▶ _What the exercise asks_: In the records below, pick out all lines containing the word "scene".

▶ _Data rows_:
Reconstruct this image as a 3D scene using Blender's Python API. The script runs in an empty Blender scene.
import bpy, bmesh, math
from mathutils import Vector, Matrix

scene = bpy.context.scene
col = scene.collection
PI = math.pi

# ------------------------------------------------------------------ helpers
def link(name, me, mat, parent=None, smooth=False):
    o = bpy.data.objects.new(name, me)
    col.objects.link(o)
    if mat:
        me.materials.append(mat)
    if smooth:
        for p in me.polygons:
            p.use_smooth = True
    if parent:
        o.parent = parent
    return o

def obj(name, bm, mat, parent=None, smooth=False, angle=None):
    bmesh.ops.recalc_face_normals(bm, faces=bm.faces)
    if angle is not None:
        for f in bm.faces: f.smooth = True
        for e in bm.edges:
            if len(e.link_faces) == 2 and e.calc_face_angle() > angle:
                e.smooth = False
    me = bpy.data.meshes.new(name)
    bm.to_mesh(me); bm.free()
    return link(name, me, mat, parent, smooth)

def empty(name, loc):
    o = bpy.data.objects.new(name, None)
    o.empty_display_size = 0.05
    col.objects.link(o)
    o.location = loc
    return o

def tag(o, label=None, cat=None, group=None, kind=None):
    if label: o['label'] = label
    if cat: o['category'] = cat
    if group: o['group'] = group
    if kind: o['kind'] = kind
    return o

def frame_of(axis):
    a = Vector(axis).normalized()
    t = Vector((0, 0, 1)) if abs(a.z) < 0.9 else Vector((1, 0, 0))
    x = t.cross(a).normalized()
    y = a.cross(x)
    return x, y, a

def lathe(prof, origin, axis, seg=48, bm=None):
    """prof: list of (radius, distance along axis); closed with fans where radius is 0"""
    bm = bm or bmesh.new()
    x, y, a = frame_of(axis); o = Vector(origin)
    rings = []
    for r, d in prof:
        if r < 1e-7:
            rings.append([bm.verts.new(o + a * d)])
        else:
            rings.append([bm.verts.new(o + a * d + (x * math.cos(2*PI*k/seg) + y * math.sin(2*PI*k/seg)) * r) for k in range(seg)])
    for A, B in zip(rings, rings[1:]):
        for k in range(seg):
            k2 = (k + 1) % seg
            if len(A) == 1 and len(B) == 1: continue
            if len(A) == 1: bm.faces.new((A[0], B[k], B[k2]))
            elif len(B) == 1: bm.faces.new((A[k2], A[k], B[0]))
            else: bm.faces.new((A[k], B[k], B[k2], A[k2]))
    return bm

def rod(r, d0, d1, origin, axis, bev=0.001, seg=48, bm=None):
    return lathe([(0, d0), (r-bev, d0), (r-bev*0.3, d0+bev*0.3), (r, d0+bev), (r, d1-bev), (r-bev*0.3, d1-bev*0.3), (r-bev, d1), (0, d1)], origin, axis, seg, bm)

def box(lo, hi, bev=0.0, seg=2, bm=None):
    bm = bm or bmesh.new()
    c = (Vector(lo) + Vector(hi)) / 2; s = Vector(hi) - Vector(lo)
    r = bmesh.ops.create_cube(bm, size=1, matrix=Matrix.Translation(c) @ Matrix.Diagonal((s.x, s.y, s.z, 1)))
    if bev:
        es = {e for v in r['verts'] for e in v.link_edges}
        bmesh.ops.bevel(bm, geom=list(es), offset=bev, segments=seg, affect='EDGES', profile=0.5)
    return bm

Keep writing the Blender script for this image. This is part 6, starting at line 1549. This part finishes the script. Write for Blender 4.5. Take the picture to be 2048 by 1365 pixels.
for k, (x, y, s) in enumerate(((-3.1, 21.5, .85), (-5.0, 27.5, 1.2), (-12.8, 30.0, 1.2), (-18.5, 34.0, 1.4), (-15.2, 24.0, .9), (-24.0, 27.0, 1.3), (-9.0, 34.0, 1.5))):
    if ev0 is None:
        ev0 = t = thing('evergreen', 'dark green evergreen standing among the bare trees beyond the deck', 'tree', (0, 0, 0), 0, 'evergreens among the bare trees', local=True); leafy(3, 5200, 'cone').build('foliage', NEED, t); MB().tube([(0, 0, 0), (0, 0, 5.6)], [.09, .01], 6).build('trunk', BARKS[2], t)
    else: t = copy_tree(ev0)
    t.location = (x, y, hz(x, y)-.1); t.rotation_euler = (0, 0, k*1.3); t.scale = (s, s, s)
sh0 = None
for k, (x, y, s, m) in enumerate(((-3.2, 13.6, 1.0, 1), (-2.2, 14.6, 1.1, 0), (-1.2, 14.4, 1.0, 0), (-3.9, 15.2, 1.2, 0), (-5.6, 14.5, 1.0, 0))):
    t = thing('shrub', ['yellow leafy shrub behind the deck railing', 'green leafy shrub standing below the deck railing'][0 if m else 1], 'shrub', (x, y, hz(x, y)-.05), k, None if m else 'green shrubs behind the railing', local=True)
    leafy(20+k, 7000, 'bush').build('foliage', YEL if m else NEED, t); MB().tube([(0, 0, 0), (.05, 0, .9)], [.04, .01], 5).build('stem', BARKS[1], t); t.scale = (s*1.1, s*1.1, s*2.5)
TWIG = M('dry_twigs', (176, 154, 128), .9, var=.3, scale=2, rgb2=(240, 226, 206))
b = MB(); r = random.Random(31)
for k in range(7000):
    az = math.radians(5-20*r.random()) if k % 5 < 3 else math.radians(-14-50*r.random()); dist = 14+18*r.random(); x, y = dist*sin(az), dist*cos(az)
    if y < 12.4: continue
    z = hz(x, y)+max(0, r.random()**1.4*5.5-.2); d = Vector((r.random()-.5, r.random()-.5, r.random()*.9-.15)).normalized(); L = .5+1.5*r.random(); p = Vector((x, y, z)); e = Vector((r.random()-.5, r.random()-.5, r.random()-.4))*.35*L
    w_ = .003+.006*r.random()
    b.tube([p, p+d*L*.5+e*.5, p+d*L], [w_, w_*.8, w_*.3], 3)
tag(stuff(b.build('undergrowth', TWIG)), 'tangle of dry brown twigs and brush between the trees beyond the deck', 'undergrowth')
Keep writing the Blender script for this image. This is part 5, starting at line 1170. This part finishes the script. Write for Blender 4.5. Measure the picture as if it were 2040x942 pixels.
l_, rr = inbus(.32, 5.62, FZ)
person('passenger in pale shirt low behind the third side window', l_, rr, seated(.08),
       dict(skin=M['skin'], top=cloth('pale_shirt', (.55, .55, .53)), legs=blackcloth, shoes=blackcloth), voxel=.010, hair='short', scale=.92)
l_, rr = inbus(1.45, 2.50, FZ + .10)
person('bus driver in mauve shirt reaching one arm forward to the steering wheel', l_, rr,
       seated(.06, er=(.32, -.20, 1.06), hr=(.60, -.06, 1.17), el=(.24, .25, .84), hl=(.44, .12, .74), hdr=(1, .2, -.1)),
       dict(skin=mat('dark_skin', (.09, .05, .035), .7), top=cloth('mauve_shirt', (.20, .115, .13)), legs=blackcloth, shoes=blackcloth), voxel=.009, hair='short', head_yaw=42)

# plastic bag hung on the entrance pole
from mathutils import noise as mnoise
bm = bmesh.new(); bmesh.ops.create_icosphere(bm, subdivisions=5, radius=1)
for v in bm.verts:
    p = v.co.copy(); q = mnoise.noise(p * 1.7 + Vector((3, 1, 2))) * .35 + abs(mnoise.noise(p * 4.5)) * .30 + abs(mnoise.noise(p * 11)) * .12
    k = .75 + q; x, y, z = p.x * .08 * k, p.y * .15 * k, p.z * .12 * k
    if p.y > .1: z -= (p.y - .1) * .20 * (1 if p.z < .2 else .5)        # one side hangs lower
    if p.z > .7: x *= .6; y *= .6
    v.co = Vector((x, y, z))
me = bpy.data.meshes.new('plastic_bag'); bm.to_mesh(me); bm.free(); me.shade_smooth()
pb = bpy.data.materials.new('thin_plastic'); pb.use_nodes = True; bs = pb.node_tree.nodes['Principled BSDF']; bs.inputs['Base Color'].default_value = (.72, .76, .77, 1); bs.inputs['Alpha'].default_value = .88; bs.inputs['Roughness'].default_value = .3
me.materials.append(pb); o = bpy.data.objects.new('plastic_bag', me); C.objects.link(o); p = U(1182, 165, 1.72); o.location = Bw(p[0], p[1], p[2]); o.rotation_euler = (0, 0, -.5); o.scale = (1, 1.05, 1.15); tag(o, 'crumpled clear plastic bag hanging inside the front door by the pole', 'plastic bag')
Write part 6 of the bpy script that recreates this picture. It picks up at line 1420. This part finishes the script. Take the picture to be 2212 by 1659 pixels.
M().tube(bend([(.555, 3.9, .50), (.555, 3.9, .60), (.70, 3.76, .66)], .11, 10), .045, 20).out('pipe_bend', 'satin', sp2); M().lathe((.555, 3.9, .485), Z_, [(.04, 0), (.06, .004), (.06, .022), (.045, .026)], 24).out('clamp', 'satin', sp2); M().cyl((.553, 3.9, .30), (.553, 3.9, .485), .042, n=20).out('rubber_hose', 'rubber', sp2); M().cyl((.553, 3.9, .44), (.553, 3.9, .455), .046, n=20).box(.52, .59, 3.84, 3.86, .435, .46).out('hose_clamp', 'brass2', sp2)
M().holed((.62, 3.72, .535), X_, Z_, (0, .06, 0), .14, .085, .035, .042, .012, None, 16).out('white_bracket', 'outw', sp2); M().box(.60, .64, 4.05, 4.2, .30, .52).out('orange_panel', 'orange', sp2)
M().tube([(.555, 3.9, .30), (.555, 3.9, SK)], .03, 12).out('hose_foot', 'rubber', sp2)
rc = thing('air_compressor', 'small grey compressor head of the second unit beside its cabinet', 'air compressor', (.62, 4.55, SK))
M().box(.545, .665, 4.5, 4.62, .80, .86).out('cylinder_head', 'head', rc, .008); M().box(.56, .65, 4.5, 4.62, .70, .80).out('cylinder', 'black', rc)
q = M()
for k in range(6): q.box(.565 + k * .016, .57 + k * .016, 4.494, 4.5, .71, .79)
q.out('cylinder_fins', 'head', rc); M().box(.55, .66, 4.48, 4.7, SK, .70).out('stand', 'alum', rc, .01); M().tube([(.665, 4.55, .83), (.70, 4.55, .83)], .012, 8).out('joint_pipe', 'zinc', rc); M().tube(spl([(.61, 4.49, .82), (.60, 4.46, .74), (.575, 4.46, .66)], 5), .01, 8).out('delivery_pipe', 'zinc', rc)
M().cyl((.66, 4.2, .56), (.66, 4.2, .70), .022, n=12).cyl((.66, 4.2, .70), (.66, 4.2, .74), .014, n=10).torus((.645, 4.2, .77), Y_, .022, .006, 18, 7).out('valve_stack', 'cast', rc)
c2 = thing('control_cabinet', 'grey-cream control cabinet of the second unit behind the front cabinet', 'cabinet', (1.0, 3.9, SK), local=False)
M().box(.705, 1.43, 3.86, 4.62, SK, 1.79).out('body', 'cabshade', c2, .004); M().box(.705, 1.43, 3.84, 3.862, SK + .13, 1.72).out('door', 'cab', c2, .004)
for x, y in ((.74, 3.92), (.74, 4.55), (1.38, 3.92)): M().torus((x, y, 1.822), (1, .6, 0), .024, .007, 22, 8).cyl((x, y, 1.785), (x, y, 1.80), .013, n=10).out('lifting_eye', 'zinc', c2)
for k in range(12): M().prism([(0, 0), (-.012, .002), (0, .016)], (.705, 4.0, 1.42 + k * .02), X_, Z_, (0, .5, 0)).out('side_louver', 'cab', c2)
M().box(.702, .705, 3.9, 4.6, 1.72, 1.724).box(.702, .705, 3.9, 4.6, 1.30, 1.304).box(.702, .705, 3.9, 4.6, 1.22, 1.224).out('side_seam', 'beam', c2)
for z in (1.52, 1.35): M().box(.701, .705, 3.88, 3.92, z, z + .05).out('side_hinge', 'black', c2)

▶ _Worked solution_:
Reconstruct this image as a 3D scene using Blender's Python API. The script runs in an empty Blender scene.
scene = bpy.context.scene
col = scene.collection